FXStreet (Edinburgh) – Analyst at ING Bank Rob Carnell evaluated the recent miserable result of the Empire State manufacturing index.
Key Quotes
“The latest Empire manufacturing survey is a good reminder of why we don’t pay much attention to regional activity surveys – to be charitable, they are a bit choppy. In this case, the Empire survey fell from a moderate reading of 3.86, to -14.92. And you have to go right back to 2009 and the heart of the financial crisis to find anything this bad”.
“For what it is worth, and in our opinion, it is not a lot, the new orders and shipments series utterly collapsed this month. Inventories, which had been heading down, fell further, as did the average workweek (in complete contrast to the last labour market report). Interestingly, despite this apparently dismal; backdrop, although the index of employees fell slightly, it remained positive.

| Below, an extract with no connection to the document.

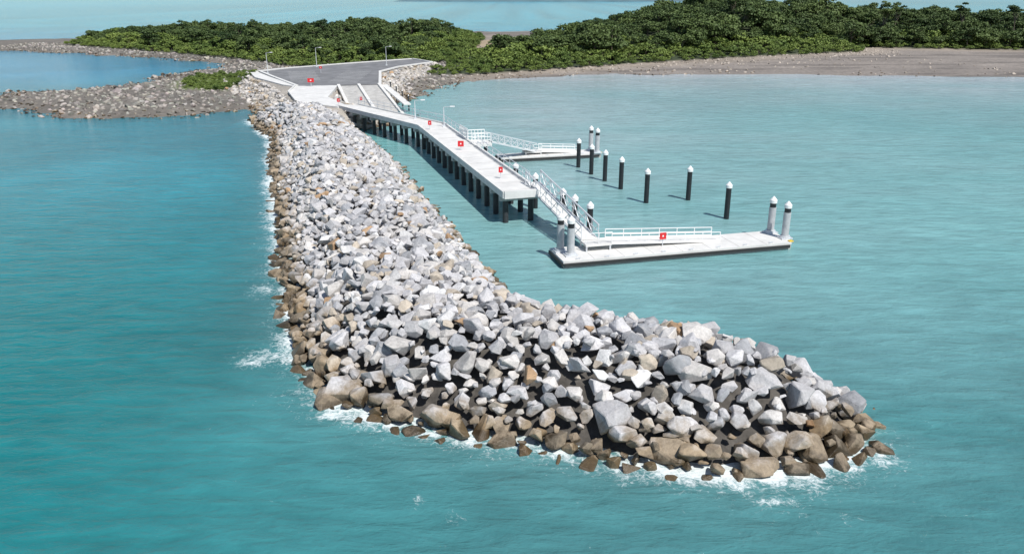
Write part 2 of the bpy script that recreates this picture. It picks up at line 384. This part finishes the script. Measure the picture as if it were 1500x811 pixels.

Odder still, the outlook for six-months’ time improved to 33.64 from 27.04, with new orders and shipments then expected to be strong or picking up. We doubt there is much merit in these expectations either”.
“There will be a bunch of other regional activity surveys out in the coming weeks. Even when they all point in the same direction, this need not give the correct steer for the national ISM survey, or for the strength of national manufacturing. But this is a quiet week, so markets may give this more attention than it deserves”.